Tags: Knowledge ISO9001 Continuous Improvement Customer Satisfaction

Social Sharing:

Knowledge is power and medals in Olympic Cycling

Standards / Wednesday 17th of August 2016

The overwhelming success of the Great Britain Cycling Team at the Rio Olympics is more than just the performance on the track, extraordinary though that is. In all the interviews I have seen, the competitors have been quick to thank the backroom staff, including amongst others, performance and power output data analysists at British Cycling,

In the world of business and ISO, we would see these things as Organisation Knowledge.

But what is this knowledge?

Simplistically, it is all of the knowledge that the organisation has, gathers and uses. This is such information as,

  • Customer data, including specifications, sales volumes, prices and other customer information such as demographics, buying habits and feedback.
  • Employee knowledge including “Organisational memory”, which is basically the experience of the people in the organisation. This can be significant and valuable where employees have been in the organisation for long periods, maybe decades. It is highly valued in craft industries or those with skills development along apprenticeship lines.
  • Production or service data; that produced from production, manufacturing processes and service provision. This might be as detailed as the second by second data produced by machinery monitoring systems, to how many customers served daily in a fast food outlet.
  • Market data. The historical and future information about the businesses sales environment and its opportunities. This would be considered in ISO to be part of the external and internal issues affecting the organisation.
  • Other information from external sources might include that provided by Trade Bodies, presentations and networking at Conferences and Exhibitions
  • Internal and external research may also be important, particularly if the organisation is involved in design and development projects. Education and academia might be part of this too.

How do you manage this Knowledge

  • It might be paper files, but increasingly it will be electronically held data and files. From an ISO perspective this is known as Documented Information, regardless of its format.
  • The knowledge resident in employees heads and hands is more difficult to retain, but training and competency programmes will help to distribute this knowledge. Mapping business processes will aid retention of knowledge beyond the individual.
  • There is a myriad of software packages out there, which can help structure, collate, update, report and analyse your data. SALES PLUG:- Talk to us about ISO Activ.
  • Analysis and reporting represents the information and data in forms which can then be interpreted for whatever purpose the business needs it.

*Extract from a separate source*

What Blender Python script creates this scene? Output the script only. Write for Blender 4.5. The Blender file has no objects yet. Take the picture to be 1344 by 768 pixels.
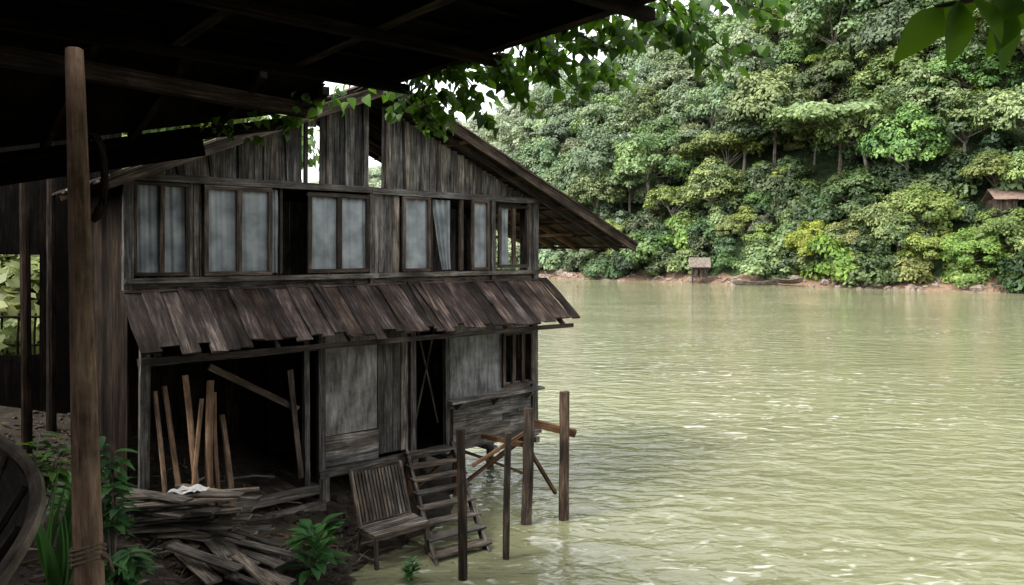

How do you exploit this Knowledge

  • Most importantly from an ISO perspective is customer satisfaction, the cornerstone of a Quality Management System. Customer satisfaction of course works both ways, so feedback can be both positive and negative. Improving customer satisfaction will ensure future business.
  • Knowledge will allow you to improve performance, similar to the cyclists, by monitoring performance data and looking for improvements or savings through challenges or changes. For the cyclist this may produce more power, better trackcraft and improved aerodynamics. In business this might be increased productivity, reduced errors or using less raw material or resources.
  • Your business knowledge may be so significant and valuable that you might be able to exploit it through Patents, New Product Development (NPD), licencing, franchises or sharing with others.

While winning gold might seem a long way from success in business, there is one constant. Information and knowledge.